Permitting and regulatory reform will take a huge commitment, he said. A bill on the issue submitted two or three years ago was “28 pages long and virtually incomprehensible.” That’s “some recognition of how difficult it is to grapple with this issue. But people need to put in the work.”

And it’s most important to the little guy, Shively said. “I mean the big companies can deal with the morass of government. But the smaller the operation, the more difficult it is and many people are being run out of business just because they cannot afford the government process that presently exists.”

Changing attitudes

“I am particularly concerned about a change of attitude that I see in our state in the last 35 years that I’ve been here,” Shively said.

“When I arrived here the state had a real ‘can do’ attitude as we worked to build a stable economy in what was then arguably the poorest state in the union.

“Now we’ve become much wealthier and I think attitudes have begun to change… Many of our citizens seem to have the attitude that once I get mine, I don’t care about anybody else… “

Shively said he was concerned that after six years of public process on the intertie and 16 public hearings, some political leadership on both sides of the aisle “are encouraging the governor — not publicly, but privately — not to proceed with this project and to have more public process.”

The Pogo Road issue, he said, demonstrates the change in attitude — 20 or 30 years ago, if a project like this had been proposed, people would want and use access — now, he said, people who have recreational properties that they got from the state want to limit access.

“Now we’re being asked by everybody, not just the environmental community, to not provide access, to limit access… “

Shively said he wasn’t opposed to protecting state lands.

“But we have to be allowed to have rational development opportunities… “

“I know those of us who are interested in development in the state worry about the enemy from without, but right now I’m increasingly concerned about the enemy from within,” he said.

Subsistence needs to be solved internally

Shively said we really have to solve the subsistence issue internally. “We just cannot let a handful of legislators continue to prevent a vote on a constitutional amendment.

“We are driving the Native community into the hands of the federal government and international groups which I think will be to the detriment of the state and I believe to the ultimate detriment of Alaska Natives.”

People are afraid of the tribes, but Shively said “the question for the state really is, what role can the tribes play in helping to deal with some of the very difficult social and economic issues that we find in rural Alaska… “

One important economic issue is work for people.

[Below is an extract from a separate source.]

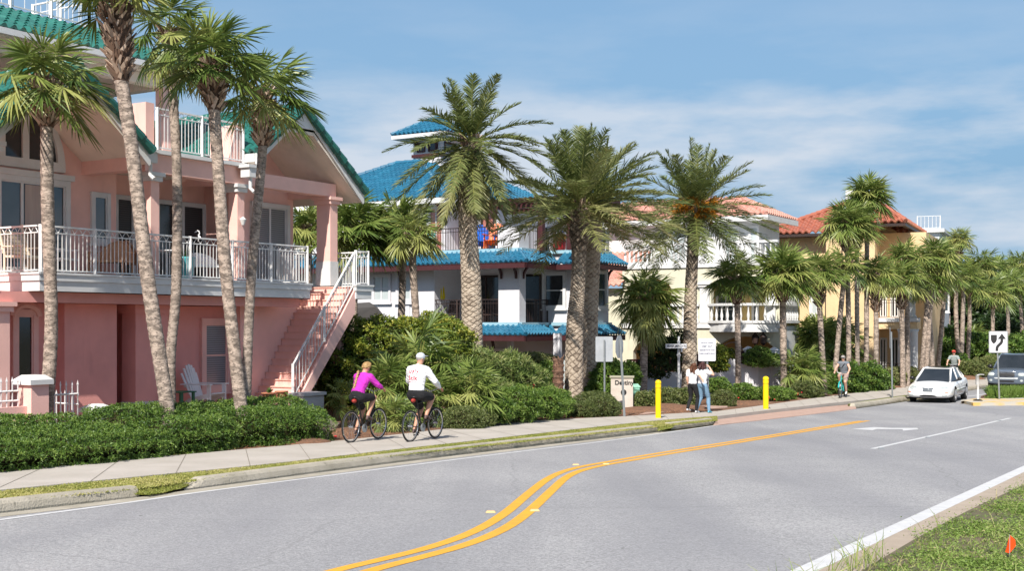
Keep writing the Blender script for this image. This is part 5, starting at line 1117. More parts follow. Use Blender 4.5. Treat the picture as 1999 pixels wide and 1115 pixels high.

Shively said we can’t provide jobs in all the communities for everybody — but Red Dog, the firefighter program and some of the oil companies are doing things that work

“There are 70,000 jobs in the state that are held by outsiders. … it’s going to take a lot of thinking, but we have some great tools in Native corporations…”

Working on rural-urban issues is important to the state, Shively said:

“We really can’t, I think, allow the first Alaskans — or many first Alaskans — to always be found at the end of the economic line.”

Difficult questions for state

“There are a lot of challenges in front of us,” Shively said, “… however, I’m an optimist about our future. I believe we can recapture the spirit that I found when I first came here in 1965.”

Shively said he believes Alaska can celebrate the diversity of its people and “include all Alaskans in the wealth we create from our great land…”

But first, he said, “we need to answer some very difficult questions:

“Are we too comfortable?

“Have we become spoiled by free checks and an oil industry who’s been paying for almost everything … ?

“Are we planning to let the prosperity of our state bypass many of the first Alaskans?

“Is it always the other guy’s responsibility to bear the burdens of development in their backyard?

“Are wilderness values and development opportunities mutually exclusive?

“Are we unwilling to make the sacrifices it takes to build a great state?

“The answer to these questions has to be a resounding ‘no’ — it just has to be no…

“I believe in Alaska. I love the state and that’s why I’m looking forward to my next adventure here — no matter what it might be.”